• **WORK TO COMPLETE**: Do not copy the pictures; transcribe all other material exactly.

## START

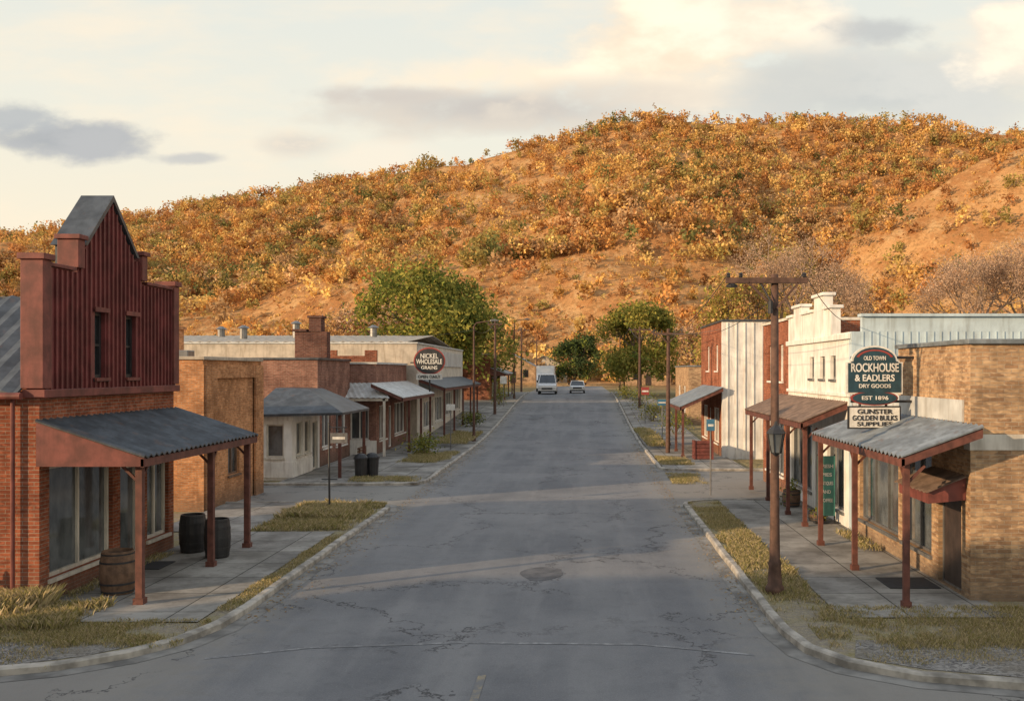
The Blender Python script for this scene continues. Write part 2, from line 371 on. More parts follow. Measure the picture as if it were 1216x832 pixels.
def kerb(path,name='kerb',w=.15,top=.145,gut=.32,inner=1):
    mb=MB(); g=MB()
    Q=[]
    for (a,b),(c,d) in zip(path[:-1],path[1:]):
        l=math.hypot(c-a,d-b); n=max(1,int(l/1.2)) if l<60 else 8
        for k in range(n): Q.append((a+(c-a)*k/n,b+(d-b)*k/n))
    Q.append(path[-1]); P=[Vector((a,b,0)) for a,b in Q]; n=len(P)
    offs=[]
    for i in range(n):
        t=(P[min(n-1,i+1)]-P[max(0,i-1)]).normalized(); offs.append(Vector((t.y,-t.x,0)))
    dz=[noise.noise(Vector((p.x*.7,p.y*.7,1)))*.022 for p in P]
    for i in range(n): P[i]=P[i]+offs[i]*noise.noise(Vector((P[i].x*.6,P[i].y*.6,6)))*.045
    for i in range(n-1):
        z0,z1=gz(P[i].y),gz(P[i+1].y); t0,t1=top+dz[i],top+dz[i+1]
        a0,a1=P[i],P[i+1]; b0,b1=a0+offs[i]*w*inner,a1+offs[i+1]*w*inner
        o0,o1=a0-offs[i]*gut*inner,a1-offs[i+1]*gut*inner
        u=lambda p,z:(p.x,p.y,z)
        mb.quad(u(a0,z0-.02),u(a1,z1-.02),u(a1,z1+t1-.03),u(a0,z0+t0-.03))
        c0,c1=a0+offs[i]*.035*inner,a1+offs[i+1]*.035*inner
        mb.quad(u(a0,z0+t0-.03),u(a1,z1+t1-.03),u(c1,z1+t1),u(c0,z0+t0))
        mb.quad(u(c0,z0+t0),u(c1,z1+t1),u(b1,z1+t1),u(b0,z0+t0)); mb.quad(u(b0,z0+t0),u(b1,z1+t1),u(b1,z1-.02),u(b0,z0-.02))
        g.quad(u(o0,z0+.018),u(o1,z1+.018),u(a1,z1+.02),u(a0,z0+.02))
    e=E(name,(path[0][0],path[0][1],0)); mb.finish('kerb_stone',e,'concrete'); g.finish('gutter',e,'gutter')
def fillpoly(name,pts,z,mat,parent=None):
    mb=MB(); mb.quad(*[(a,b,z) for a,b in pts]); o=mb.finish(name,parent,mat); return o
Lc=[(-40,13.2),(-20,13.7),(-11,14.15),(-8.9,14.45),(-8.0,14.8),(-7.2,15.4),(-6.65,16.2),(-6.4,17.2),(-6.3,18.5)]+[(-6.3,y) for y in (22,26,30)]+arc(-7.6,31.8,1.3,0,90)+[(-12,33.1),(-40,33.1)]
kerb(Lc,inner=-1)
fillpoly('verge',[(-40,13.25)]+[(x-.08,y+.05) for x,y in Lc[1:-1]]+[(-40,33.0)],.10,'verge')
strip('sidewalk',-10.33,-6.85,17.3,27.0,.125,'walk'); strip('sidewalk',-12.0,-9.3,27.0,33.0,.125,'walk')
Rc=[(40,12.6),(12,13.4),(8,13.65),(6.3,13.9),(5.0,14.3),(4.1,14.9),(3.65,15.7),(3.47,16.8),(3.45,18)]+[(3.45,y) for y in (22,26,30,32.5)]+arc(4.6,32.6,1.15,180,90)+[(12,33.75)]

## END

• **SOLUTION FOR THIS PROBLEM**:
The Blender Python script for this scene continues. Write part 2, from line 371 on. More parts follow. Measure the picture as if it were 1216x832 pixels.
def kerb(path,name='kerb',w=.15,top=.145,gut=.32,inner=1):
    mb=MB(); g=MB()
    Q=[]
    for (a,b),(c,d) in zip(path[:-1],path[1:]):
        l=math.hypot(c-a,d-b); n=max(1,int(l/1.2)) if l<60 else 8
        for k in range(n): Q.append((a+(c-a)*k/n,b+(d-b)*k/n))
    Q.append(path[-1]); P=[Vector((a,b,0)) for a,b in Q]; n=len(P)
    offs=[]
    for i in range(n):
        t=(P[min(n-1,i+1)]-P[max(0,i-1)]).normalized(); offs.append(Vector((t.y,-t.x,0)))
    dz=[noise.noise(Vector((p.x*.7,p.y*.7,1)))*.022 for p in P]
    for i in range(n): P[i]=P[i]+offs[i]*noise.noise(Vector((P[i].x*.6,P[i].y*.6,6)))*.045
    for i in range(n-1):
        z0,z1=gz(P[i].y),gz(P[i+1].y); t0,t1=top+dz[i],top+dz[i+1]
        a0,a1=P[i],P[i+1]; b0,b1=a0+offs[i]*w*inner,a1+offs[i+1]*w*inner
        o0,o1=a0-offs[i]*gut*inner,a1-offs[i+1]*gut*inner
        u=lambda p,z:(p.x,p.y,z)
        mb.quad(u(a0,z0-.02),u(a1,z1-.02),u(a1,z1+t1-.03),u(a0,z0+t0-.03))
        c0,c1=a0+offs[i]*.035*inner,a1+offs[i+1]*.035*inner
        mb.quad(u(a0,z0+t0-.03),u(a1,z1+t1-.03),u(c1,z1+t1),u(c0,z0+t0))
        mb.quad(u(c0,z0+t0),u(c1,z1+t1),u(b1,z1+t1),u(b0,z0+t0)); mb.quad(u(b0,z0+t0),u(b1,z1+t1),u(b1,z1-.02),u(b0,z0-.02))
        g.quad(u(o0,z0+.018),u(o1,z1+.018),u(a1,z1+.02),u(a0,z0+.02))
    e=E(name,(path[0][0],path[0][1],0)); mb.finish('kerb_stone',e,'concrete'); g.finish('gutter',e,'gutter')
def fillpoly(name,pts,z,mat,parent=None):
    mb=MB(); mb.quad(*[(a,b,z) for a,b in pts]); o=mb.finish(name,parent,mat); return o
Lc=[(-40,13.2),(-20,13.7),(-11,14.15),(-8.9,14.45),(-8.0,14.8),(-7.2,15.4),(-6.65,16.2),(-6.4,17.2),(-6.3,18.5)]+[(-6.3,y) for y in (22,26,30)]+arc(-7.6,31.8,1.3,0,90)+[(-12,33.1),(-40,33.1)]
kerb(Lc,inner=-1)
fillpoly('verge',[(-40,13.25)]+[(x-.08,y+.05) for x,y in Lc[1:-1]]+[(-40,33.0)],.10,'verge')
strip('sidewalk',-10.33,-6.85,17.3,27.0,.125,'walk'); strip('sidewalk',-12.0,-9.3,27.0,33.0,.125,'walk')
Rc=[(40,12.6),(12,13.4),(8,13.65),(6.3,13.9),(5.0,14.3),(4.1,14.9),(3.65,15.7),(3.47,16.8),(3.45,18)]+[(3.45,y) for y in (22,26,30,32.5)]+arc(4.6,32.6,1.15,180,90)+[(12,33.75)]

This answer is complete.